Dataset.
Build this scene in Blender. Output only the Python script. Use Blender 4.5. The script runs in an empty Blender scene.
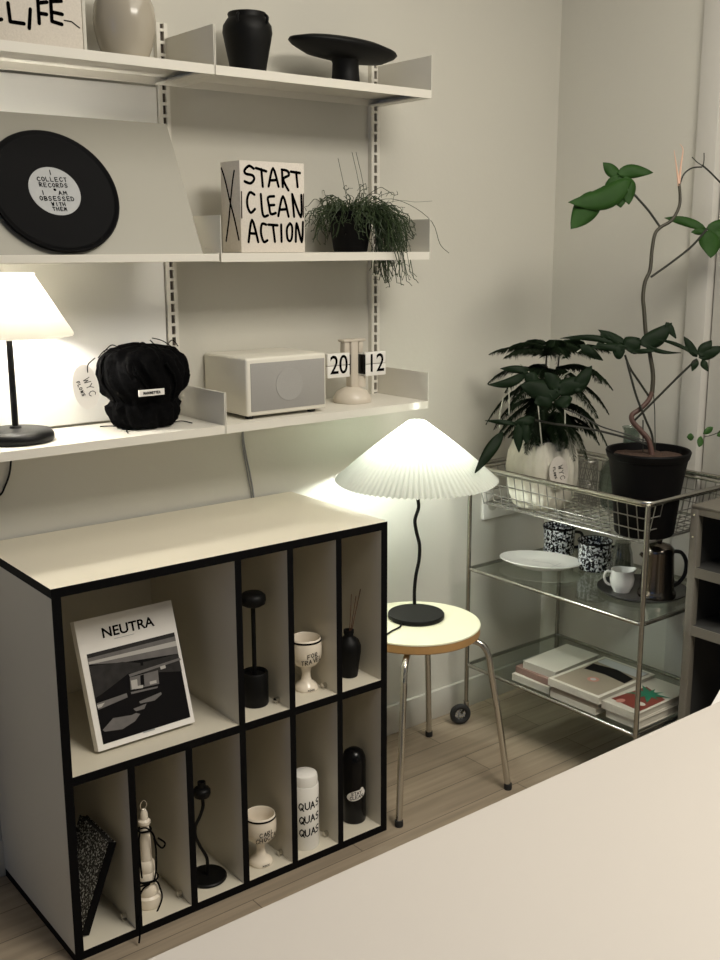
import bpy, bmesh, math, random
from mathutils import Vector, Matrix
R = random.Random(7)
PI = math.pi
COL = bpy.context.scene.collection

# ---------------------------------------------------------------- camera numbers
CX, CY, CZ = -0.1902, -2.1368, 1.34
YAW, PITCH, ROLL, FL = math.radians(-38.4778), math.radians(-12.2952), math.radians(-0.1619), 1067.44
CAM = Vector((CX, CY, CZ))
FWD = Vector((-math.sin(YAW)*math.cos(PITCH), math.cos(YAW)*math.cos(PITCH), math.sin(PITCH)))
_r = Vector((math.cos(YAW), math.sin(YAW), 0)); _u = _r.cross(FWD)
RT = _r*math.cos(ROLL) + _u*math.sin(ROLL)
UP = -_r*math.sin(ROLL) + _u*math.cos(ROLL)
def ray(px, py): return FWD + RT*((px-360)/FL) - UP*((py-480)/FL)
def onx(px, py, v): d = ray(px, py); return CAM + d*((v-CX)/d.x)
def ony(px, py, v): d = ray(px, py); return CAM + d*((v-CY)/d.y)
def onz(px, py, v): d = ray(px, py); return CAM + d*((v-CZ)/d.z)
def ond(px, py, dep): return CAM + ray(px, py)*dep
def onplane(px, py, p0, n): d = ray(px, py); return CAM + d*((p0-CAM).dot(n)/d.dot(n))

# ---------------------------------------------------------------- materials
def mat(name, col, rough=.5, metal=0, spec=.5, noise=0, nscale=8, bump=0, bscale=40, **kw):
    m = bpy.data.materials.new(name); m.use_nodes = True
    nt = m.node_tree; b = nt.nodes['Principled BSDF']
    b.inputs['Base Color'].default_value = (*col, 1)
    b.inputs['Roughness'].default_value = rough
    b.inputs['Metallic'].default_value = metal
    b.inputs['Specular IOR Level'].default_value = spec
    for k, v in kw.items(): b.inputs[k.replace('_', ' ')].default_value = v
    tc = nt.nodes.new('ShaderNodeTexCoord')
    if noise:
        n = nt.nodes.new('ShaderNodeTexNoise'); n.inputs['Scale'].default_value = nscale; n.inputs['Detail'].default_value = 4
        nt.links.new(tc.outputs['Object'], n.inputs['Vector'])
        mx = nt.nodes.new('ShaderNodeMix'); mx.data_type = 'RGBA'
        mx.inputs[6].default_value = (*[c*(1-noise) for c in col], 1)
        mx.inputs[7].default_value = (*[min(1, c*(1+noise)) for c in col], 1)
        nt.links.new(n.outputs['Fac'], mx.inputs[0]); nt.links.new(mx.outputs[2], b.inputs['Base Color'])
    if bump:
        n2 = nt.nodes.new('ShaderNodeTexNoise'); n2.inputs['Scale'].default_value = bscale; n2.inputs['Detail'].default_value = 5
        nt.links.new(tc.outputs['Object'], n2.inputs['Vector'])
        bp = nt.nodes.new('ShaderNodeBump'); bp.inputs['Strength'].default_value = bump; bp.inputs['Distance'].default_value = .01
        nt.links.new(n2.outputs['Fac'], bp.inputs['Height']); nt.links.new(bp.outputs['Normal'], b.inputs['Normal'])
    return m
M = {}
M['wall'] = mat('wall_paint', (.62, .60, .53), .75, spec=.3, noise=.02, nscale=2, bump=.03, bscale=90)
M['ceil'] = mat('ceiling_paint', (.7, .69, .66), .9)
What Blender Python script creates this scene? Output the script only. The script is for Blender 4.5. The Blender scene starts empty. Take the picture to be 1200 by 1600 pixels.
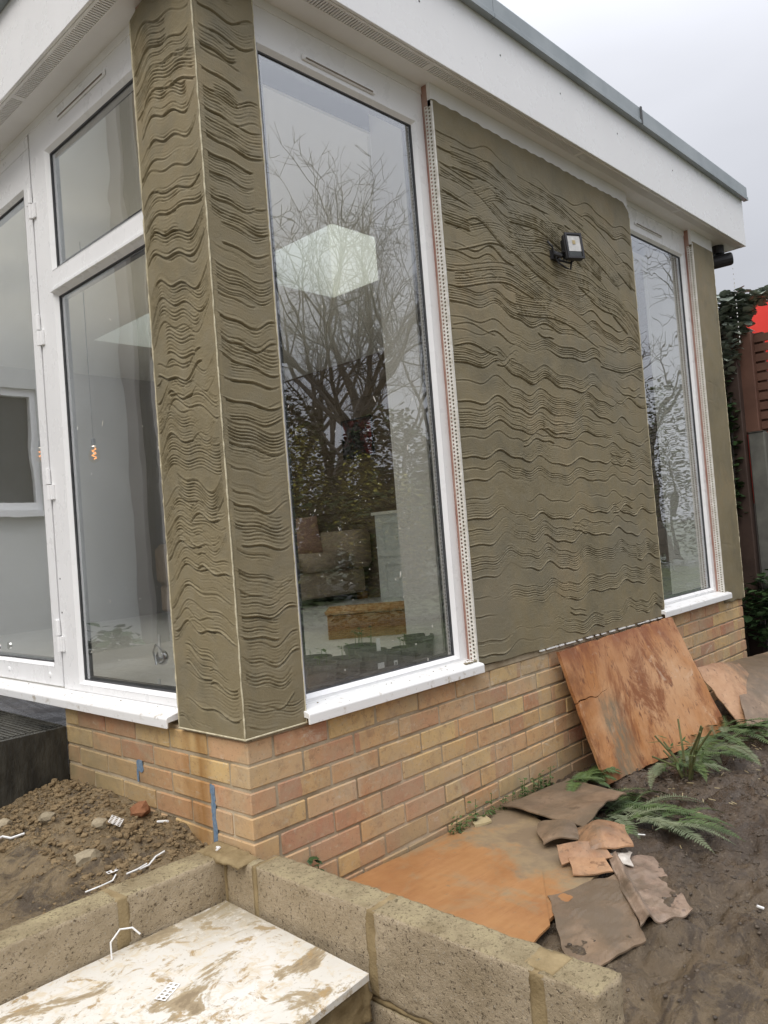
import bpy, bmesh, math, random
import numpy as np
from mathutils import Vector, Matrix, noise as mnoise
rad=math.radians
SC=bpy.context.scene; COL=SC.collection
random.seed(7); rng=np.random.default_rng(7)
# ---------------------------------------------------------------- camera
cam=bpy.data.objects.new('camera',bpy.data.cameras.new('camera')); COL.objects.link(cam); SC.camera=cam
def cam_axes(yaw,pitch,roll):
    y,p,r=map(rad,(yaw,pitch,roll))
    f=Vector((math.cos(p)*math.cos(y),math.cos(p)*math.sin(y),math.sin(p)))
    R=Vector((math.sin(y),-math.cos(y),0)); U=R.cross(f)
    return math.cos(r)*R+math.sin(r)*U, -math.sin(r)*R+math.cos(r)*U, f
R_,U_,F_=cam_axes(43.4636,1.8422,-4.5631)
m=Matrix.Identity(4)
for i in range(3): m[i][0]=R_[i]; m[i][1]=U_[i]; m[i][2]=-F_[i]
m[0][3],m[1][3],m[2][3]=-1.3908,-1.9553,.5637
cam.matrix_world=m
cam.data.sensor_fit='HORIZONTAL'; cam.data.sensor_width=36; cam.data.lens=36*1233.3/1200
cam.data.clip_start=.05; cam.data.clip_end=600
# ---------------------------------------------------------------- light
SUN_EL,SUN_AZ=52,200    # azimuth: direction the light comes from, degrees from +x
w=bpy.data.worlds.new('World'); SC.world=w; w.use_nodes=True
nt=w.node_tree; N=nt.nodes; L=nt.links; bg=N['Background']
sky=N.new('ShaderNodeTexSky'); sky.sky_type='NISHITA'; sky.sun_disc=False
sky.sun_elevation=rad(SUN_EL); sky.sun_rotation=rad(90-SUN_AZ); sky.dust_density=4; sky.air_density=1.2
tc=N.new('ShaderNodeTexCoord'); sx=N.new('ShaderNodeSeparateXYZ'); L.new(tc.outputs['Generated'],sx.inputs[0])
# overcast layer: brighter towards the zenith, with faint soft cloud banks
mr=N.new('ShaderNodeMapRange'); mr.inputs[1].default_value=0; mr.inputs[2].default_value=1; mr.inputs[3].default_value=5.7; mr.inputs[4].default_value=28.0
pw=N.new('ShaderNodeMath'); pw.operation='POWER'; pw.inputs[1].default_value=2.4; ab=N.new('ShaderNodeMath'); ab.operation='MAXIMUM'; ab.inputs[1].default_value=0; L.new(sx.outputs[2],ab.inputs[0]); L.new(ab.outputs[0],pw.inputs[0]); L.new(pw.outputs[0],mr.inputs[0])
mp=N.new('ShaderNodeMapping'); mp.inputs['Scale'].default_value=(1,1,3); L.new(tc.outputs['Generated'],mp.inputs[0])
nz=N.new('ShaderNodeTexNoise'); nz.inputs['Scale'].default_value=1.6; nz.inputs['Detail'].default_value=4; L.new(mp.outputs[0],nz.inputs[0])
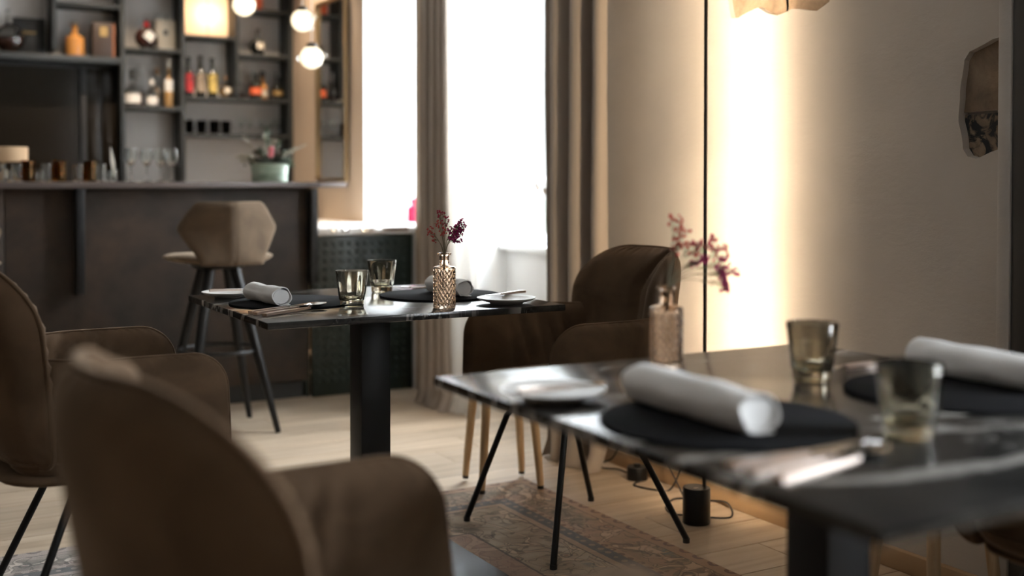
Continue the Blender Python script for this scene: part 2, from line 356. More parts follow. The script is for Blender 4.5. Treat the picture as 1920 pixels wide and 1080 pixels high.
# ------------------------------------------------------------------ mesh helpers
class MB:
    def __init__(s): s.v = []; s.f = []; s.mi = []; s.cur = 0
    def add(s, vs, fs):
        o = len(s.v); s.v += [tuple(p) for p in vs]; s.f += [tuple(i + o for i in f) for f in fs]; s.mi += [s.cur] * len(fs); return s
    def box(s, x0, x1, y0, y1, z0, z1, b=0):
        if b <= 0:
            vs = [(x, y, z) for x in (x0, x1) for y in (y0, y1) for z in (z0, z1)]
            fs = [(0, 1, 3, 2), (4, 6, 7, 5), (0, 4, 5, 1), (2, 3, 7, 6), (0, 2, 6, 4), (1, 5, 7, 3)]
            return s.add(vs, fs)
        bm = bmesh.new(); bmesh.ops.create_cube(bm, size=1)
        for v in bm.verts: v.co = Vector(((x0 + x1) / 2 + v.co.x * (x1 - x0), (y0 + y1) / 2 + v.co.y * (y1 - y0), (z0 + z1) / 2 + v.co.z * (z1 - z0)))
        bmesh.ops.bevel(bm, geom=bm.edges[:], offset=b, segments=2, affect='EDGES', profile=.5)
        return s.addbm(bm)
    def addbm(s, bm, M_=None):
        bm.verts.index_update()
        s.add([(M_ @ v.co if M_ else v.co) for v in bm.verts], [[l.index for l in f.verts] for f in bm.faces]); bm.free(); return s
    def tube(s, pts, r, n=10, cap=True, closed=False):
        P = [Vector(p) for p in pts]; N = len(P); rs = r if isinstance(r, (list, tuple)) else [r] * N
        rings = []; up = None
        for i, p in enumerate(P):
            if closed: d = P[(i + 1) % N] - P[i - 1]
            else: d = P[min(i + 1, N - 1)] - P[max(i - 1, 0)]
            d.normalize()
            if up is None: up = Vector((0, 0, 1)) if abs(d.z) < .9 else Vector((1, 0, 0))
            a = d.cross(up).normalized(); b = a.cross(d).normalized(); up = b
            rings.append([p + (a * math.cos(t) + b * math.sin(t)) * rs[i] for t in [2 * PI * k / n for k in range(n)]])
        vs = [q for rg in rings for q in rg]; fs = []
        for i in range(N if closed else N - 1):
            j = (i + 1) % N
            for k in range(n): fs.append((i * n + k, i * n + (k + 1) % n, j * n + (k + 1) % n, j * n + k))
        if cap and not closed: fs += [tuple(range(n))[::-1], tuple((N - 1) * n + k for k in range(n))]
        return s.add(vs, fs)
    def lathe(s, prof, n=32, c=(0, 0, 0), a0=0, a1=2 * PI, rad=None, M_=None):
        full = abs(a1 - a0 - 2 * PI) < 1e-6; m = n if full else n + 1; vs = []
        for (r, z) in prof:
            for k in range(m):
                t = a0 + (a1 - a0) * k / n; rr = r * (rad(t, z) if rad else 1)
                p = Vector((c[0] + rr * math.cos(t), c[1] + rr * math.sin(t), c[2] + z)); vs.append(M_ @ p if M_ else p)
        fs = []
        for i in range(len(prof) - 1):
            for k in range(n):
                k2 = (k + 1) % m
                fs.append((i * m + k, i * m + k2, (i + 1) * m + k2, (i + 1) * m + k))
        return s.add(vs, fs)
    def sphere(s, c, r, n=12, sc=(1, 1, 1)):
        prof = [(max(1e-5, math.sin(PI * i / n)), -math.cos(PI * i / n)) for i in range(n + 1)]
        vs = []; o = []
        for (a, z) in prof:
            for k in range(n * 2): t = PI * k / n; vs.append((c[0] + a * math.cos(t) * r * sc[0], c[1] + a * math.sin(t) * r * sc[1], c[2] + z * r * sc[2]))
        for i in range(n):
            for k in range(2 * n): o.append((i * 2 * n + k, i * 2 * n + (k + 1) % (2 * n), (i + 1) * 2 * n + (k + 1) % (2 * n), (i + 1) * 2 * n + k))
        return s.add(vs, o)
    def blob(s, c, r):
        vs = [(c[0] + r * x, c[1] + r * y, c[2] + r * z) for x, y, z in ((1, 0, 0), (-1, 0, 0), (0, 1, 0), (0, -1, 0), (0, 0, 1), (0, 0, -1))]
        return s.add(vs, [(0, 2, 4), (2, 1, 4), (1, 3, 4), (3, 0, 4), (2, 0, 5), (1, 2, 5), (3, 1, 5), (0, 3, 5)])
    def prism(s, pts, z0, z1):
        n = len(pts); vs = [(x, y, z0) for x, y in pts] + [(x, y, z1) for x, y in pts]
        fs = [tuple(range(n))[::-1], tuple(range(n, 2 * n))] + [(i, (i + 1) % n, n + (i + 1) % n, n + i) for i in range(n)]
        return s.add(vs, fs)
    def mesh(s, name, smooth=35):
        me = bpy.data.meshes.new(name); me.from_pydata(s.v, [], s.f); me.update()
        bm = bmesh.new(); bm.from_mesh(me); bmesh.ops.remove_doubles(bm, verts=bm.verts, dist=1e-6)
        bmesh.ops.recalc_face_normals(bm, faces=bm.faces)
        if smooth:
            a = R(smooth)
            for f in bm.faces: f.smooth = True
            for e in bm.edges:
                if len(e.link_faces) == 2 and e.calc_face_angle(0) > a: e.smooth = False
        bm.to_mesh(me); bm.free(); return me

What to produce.
Pictures excluded, repeat the records exactly from their opening line through the line containing "COL = bpy.context.scene.collection".

Task solution.
Build this scene in Blender. Output only the Python script. Use Blender 4.5. The script runs in an empty Blender scene.
import bpy, bmesh, math, random
from mathutils import Vector, Matrix
R = random.Random(7)
PI = math.pi
COL = bpy.context.scene.collection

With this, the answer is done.